A basic income would hardly be libertarian. Although I also tend to libertarian, I do see a role for government in addressing cases of market failure, or where the market fails to meet certain moral standards. An example would be if somebody working in the best job they can find doesn't earn enough to pay for basic accommodation and food. The government would provide the safety net in this case. However there must still be some incentive for people in this situation to try and find better work (or perhaps move to a better location). Otherwise, you have people simply taking whatever job they find the most enjoyable, living off the government subsidy, and leaving other less desirable jobs unfilled(paying slightly better, so according to the market more important, but leaving the employee no better off due to the government subsidy.)
It's particularly silly with the current system that you can legally work for nothing, be a volunteer or an unpaid intern, but you can't work for $1 per hour. If you make low paid work illegal, you make the low paid unemployed.
Perhaps some day all of this "scarcity economics" will be moot, if we could invent the star-trek style replicator, I suspect "work" would move to a volunteer model.
> Otherwise, you have people simply taking whatever job they find the most enjoyable, living off the government subsidy, and leaving other less desirable jobs unfilled
What's wrong with this, honestly? If less desirable jobs go unfilled, I'd expect that people would find ways to mitigate the need for human beings in those jobs. Let's let the market figure out what those jobs are and if we can do such mitigation. That seems preferable to the current situation, where people such as yourself say that we need people to be placed into explicitly undesirable positions.
Let's actually see this problem before we anticipate it.
> Let's actually see this problem before we anticipate it.
The problem has always existed. It's the reason that people need to be paid for most jobs, since they won't do them just for fun. If people know that they'll be paid a decent amount for doing any job at all, then there will be a lot of recreational activities which are thinly disguised to look like jobs.
That's why it's an income guarantee - so you don't have to invent an activity that looks like work in order to receive money.
So in your case under a BIG, they would get some money and pursue leisurly activities. This in contrast to someone doing a task that needs to be done (say dispose of garbage), who would get some money from the BIG and a substantially bigger sum in actual wage. The service (getting your garbage disposed) would have to be priced accordingly.
Some activities (such as musicians) would be a gray area, but it's not a problem - people can make music and if someone buys it the musicians get extra income.

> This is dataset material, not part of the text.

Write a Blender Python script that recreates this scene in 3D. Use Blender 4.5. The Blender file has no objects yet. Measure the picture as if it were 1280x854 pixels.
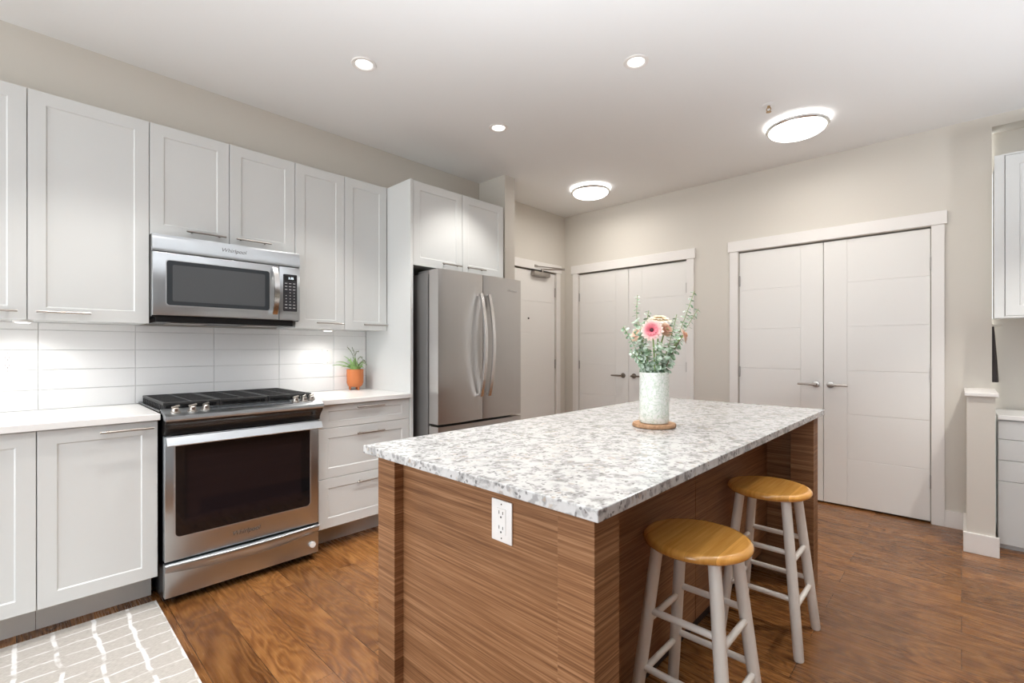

If there are services needed which are very unappealing, they will be priced high. Also, the incentive to automate them (and thus reduce human suffering) will be high as well.
These sort of pensions are already available to some people, in some countries (typically the elderly and the disabled). However governments are struggling to pay for them, and the eligibility criteria tend to get tightened (in my country, the old-age pension age will increase to 67). I don't see how they could be expanded to the entire population without destroying the governments' budget, and if they tried to raise such massive sums through taxation, destroying the economy too (and causing massive flight of the wealthy to lower-taxing countries.)
The availability of BIG to people who don't actually need it is about the principle of BIG: that it doesn't care who you are. I'd find it interesting to consider how we might let people decline their BIG stipend in return for... something.
> I'd find it interesting to consider how we might let people decline their BIG stipend in return for... something.
Why would we do that? We could instead just sell the
"something", which has the same effect, without defeating the point of BIG by complicating the BIG administration.
> It's the reason that people need to be paid for most jobs, since they won't do them just for fun.
There's a huge difference between (a) not being interested in doing a job, but doing it because you're getting money for it and (b) not being interested in working and doing it because you're getting money for it.
A basic income is libertarian in that it allows individuals to actually participate in the free market as rational actors, and puts control over use into the hands of many individuals instead of in the hands of the government.
I think eliminating the minimum wage is reasonable combined with a guaranteed stipend. However, I think you will find that "undesirable" jobs are (rightfully) paid quite well. Possibly even better than now since this system would better balance the power between employers and employees.
It's particularly silly with the current system that you can legally work for nothing, be a volunteer or an unpaid intern, but you can't work for $1 per hour. If you make low paid work illegal, you make the low paid unemployed.
Perhaps some day all of this "scarcity economics" will be moot, if we could invent the star-trek style replicator, I suspect "work" would move to a volunteer model.